Something Else Happens
This is Saigon.
I’m sorta old. When I was young, I’d sit in the living room in my footie pajamas while Huntley and Brinkley counted the day’s dead for us on the evening’s news. It was like some insane football score from a game that never ended.
There are a lot of pundits who like to invoke the law of unintended consequences to explain everything everywhere. They are mostly mistaken about everything, because they don’t understand what’s going on, and they misapprehend very intended outcomes as unintended collateral damage. The flip side of this sort of thinking is just as confused — always spotting a plan cooked up somewhere, designed by cabals if you don’t like it or heroes if you do, in random, or at least widely dispersed, individual activity. It’s tiresome sorting through this sort of thinking. It’s an opinion onion with no center. I’m especially weary of a commentariat that tells me they are experts at everything because they can half-remember more of the misapprehensions they just read in newspapers, all written by partisan dullards, than the next guy.
I wonder (no I don’t, I’m lying my ass off, I don’t wonder at all) how so many people can be so very wrong about so many things, and have that wrongness demonstrated to them over and over, and in such a lapidary manner –incontrovertible– and they still never draw any sort of sensible conclusion about their worldview and the faulty approach to analyzing things that gave it birth. The average, educated person has an internal ruler that’s missing two or three numbers and they keep using it to measure time, stir their porridge, beat their dog, and set their oven temperature anyway.

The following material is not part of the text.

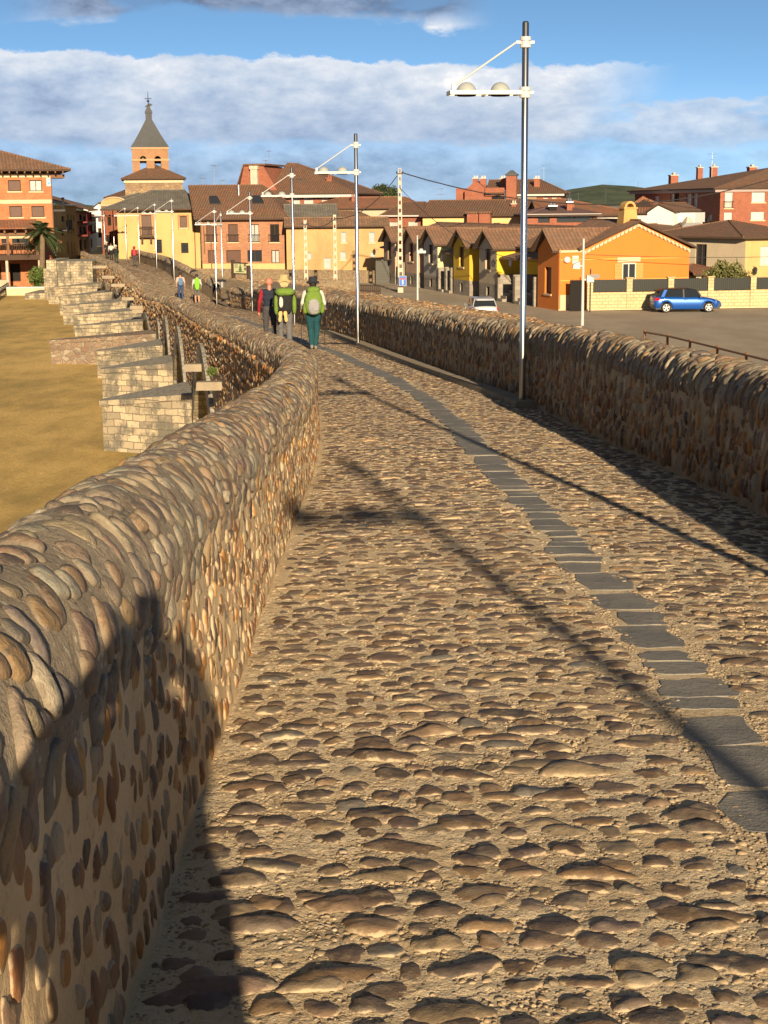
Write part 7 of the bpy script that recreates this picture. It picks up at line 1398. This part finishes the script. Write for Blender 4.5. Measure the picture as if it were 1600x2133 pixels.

I don’t subscribe to the law of unintended consequences because it’s like saying you obey gravity or think capitalism works. Like there’s any choice in the matter. As if you’re choosing not to fly off into space. Like the natural behavior of humans to barter and accumulate is something you’re ambivalent about, and have a manifesto you’re working on to replace it.
I subscribe to Something Else Happens. That’s generally what happens. That video is a long way from black and white footage of napalm and helo extractions and Dean Rusk and Ho Chi Minh and Abbie Hoffman. There have been legions of men and women lecturing –hectoring– me for a generation about what it was and why it was and what it meant and who was to blame and they’re still rearranging the deckchairs on the Titanic of their opinions and hoping no one looks at what they said last week about it. But there it is. Something Else.